Why does this parse?

Michael Campbell

11/25/2004 6:03:00 PM

Just ran down an interesting 'bug' in my code, but I'm confused as to
why it parses at all. Can someone explain to me what the parser is
doing in this case? (Please cc: me directly also please; I don't
want to miss the answer.)

if (x != y ||
x != z
y != z)
puts "foo"
end


(notice the missing "||" after the second comparison)
2 Answers

ts

11/25/2004 6:10:00 PM

0

>>>>> "M" == Michael Campbell <michael.campbell@gmail.com> writes:

M> if (x != y ||
M> x != z
M> y != z)
M> puts "foo"
M> end

ruby see it as a block, the last expression will give it the value for the
test

uln% ruby -e 'if (1 != 1 || 1 != 1; 1); puts "ok"; end'
ok
uln%

uln% ruby -e 'if (1 != 1 || 1 != 1; nil); puts "ok"; end'
uln%


Guy Decoux

Shashank Date

11/25/2004 6:13:00 PM

0

Michael Campbell wrote:
> Just ran down an interesting 'bug' in my code, but I'm confused as to
> why it parses at all.

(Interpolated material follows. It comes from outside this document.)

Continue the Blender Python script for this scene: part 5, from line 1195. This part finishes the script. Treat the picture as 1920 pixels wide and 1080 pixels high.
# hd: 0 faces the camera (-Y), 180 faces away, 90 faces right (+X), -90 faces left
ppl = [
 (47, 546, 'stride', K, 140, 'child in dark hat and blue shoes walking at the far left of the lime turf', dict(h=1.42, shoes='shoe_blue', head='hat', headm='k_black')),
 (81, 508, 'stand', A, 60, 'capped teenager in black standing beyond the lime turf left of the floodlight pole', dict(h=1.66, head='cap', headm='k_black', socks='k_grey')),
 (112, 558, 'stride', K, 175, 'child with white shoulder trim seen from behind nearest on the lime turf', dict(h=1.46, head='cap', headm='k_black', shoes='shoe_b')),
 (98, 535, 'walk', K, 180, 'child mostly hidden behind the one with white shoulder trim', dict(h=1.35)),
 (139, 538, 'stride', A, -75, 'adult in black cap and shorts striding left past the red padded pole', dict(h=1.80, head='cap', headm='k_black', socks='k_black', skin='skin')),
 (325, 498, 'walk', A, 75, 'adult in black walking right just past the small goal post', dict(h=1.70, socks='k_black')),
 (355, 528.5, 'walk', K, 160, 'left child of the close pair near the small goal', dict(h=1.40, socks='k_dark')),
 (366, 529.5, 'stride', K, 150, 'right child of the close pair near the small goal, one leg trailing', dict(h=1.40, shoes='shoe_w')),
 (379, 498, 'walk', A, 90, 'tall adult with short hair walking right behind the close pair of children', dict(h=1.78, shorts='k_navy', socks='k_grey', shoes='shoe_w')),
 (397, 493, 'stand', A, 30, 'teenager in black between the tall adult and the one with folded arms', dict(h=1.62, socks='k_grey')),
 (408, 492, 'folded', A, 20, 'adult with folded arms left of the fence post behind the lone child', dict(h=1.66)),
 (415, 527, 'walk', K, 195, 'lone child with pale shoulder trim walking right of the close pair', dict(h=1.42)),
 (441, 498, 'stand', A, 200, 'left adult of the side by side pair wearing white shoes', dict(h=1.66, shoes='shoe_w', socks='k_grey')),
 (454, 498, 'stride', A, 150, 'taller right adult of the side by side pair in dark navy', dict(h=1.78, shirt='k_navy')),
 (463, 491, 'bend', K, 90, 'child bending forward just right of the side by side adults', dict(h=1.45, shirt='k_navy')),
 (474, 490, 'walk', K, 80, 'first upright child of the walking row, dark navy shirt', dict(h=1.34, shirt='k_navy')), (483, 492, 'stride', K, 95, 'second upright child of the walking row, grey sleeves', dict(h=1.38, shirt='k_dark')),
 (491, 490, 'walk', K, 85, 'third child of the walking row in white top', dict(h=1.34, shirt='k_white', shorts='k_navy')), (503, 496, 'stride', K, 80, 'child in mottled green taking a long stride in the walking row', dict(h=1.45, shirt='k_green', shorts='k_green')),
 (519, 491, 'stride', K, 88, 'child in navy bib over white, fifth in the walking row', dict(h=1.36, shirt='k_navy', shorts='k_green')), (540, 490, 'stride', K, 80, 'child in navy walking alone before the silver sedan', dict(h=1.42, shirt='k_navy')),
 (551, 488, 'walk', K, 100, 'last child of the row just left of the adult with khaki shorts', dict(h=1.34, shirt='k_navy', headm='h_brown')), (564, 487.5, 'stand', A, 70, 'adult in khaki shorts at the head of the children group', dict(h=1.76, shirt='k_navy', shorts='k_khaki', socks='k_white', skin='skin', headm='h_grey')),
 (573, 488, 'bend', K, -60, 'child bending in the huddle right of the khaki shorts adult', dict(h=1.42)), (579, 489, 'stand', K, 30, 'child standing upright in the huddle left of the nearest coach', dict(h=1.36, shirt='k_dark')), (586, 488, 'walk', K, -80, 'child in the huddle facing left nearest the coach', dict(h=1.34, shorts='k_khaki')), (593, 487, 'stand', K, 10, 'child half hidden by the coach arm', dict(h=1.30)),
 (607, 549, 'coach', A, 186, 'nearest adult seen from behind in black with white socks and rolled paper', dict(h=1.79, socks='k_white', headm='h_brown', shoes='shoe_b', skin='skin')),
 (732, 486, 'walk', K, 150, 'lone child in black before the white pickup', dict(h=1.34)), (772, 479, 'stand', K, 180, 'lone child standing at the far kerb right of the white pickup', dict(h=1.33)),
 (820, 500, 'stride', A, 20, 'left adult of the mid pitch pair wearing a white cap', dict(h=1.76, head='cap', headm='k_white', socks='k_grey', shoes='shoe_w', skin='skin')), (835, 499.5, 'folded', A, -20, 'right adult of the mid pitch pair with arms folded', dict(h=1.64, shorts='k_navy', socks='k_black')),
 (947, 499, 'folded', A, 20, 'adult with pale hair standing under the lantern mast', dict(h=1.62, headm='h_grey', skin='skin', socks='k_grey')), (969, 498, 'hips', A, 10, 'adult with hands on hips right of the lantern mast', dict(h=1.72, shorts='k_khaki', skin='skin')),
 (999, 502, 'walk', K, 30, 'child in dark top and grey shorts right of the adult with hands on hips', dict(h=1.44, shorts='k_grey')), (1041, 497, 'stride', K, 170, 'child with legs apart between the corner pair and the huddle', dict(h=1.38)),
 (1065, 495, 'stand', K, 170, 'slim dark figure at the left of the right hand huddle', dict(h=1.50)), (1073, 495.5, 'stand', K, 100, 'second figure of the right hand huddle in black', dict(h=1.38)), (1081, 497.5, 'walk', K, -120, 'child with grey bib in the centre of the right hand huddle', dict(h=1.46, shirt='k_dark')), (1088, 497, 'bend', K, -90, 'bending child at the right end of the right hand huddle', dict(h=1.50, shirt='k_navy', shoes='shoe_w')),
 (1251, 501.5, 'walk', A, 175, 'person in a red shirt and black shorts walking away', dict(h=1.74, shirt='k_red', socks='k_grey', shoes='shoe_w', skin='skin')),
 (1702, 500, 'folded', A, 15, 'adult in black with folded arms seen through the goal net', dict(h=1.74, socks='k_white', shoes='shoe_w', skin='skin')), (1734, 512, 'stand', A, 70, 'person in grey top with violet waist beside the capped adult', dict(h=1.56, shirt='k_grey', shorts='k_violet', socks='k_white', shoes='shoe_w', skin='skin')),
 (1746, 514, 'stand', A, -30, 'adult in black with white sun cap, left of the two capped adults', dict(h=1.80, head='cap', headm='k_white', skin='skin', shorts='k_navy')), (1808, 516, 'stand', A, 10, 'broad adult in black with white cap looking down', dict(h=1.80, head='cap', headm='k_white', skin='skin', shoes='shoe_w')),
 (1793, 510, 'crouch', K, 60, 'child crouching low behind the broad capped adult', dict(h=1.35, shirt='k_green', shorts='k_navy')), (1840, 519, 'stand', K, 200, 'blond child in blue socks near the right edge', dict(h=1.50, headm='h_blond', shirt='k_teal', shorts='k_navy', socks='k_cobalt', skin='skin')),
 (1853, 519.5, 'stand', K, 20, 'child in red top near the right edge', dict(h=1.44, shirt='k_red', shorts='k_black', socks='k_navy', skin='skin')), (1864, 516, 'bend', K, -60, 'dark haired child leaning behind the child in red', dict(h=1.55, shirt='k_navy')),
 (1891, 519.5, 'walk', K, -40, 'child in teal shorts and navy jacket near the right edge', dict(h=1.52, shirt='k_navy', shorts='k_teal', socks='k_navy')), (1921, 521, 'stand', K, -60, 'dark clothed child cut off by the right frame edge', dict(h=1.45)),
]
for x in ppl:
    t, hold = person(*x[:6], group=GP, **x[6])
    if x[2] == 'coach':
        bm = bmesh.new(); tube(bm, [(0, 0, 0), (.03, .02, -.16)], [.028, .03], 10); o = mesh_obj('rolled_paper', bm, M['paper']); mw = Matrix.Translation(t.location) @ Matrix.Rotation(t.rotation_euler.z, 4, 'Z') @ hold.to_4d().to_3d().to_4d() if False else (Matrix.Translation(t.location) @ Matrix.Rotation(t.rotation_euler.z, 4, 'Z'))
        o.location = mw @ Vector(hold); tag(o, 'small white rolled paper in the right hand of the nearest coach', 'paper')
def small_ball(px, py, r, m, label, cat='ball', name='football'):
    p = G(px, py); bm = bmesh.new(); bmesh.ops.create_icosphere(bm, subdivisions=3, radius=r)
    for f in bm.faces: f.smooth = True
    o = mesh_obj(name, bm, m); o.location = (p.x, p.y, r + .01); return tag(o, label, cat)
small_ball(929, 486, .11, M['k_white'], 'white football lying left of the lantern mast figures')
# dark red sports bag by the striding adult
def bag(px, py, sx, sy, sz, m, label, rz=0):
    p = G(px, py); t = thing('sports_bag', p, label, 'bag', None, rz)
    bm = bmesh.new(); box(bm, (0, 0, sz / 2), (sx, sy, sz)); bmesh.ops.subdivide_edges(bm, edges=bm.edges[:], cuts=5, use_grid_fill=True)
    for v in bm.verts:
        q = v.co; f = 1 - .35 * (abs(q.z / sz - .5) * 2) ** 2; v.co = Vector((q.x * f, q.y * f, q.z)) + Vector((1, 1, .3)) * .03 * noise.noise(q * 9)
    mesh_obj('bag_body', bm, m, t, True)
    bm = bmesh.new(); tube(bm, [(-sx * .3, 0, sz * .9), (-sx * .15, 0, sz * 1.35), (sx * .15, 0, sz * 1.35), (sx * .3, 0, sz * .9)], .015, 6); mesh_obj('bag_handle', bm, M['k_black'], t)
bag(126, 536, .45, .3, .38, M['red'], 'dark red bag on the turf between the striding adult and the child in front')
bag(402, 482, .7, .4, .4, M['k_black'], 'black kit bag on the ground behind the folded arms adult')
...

Can someone explain to me what the parser is
> doing in this case? (Please cc: me directly also please; I don't
> want to miss the answer.)
>
> if (x != y ||
> x != z
> y != z)
> puts "foo"
> end
>

My guess: it is parsing it as two expressions, like so:

if ( x != y || x != z; y != z )
<--- first -----> <-- 2nd -->

Ruby is very expressio-oriented.

> (notice the missing "||" after the second comparison)

HTH,
-- shanko